Setha Low
Setha Low, a Los Angeles native transplanted to the East End, spent her earlier life doing research in Central America, Western Europe, Africa, and Japan as well as teaching anthropology, environmental psychology, and urban design at the University of Pennsylvania and the Graduate Center of the City University of New York. She is the author of many books including Why Public Space Matters, Spatializing Culture: The Ethnography of Space and Place, On the Plaza: The Politics of Public Space and Culture and Behind the Gates: Life, Security and the Pursuit of Happiness in Fortress America.
Setha began sculpting in 2002 and at the urging to two artist friends joined the Crazy Monkey Gallery. She experiments with smoke-firing using sawdust and wood chips and participates in community raku firings to achieve her luminous ceramic surfaces. In her Northwest Woods studio, she creates vibrating tubular sculptures, large acrylic paintings, and prepares monoprints printed at The Church in Sag Harbor. Ms. Low considers the artistic process to be a co-creation between the medium, and the imagination, with form evolving organically through movement.
There is a resonance between her art and cultural writing. Both uncover people’s relationships to the natural and built environment through an exploration of embodied space. Her suggestive forms express the emotions and entanglements of everyday life grounded in materiality of the body. Her wall pieces are landscapes of the inner self, while her free-standing sculptures evoke the experience and trauma of women in diverse cultures, times, and places. These topographies of the body become contact zones of engagement between the artist and viewer that draw upon symbolic meanings, affective resonances, and a collective politics.
Ms. Low’s ceramics, tiles, sculptures, prints, and paintings are held in private collections and the Tile Club collection of Guild Hall. She participates in solo, juried, and invitational art exhibitions throughout the East End of Long Island and New York City and donates to charity events that support social justice, art as a community focus, and human rights.
"My artwork examines the social, political, and cultural struggles of women through abstract and figurative representations that evoke an emotional response. These paintings, monoprints, and ceramic and metal sculptures draw upon my experiences as an anthropologist in places where survival is precarious and inspiring.
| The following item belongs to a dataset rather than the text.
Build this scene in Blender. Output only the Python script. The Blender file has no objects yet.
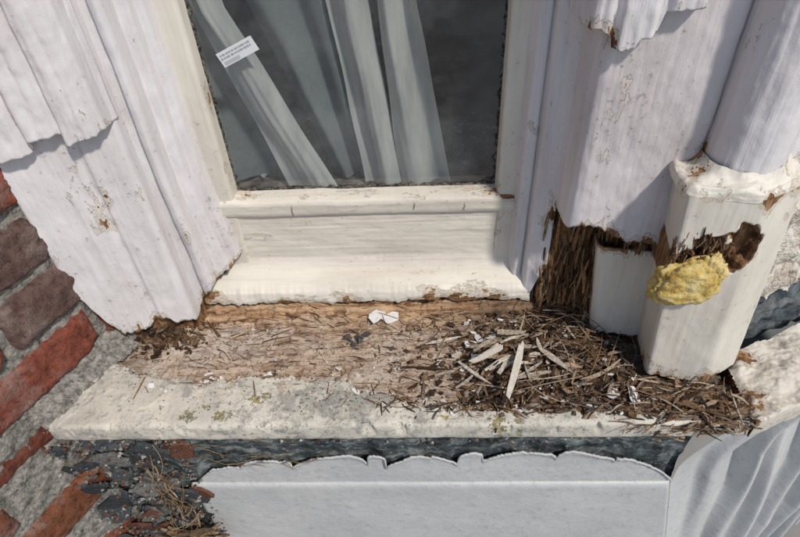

Based on this fieldwork, I understand art as a special form of culture that affects people directly and non-verbally through an encounter.
While I use a variety of materials and processes in each project, the meta-methodology is consistent. I work quickly to capture feelings and other primary processes directing my energy into the material--often clay, metal mesh and tubing, paper, canvas or plaster. While the subject matter of a piece determines the materials and its form, I prefer mediums that I can manipulate intuitively and that reflect the intensity of my handling. Each project consists of multiple works on specific themes and meanings, while new areas of interest invariably arise and lead to the next body of work."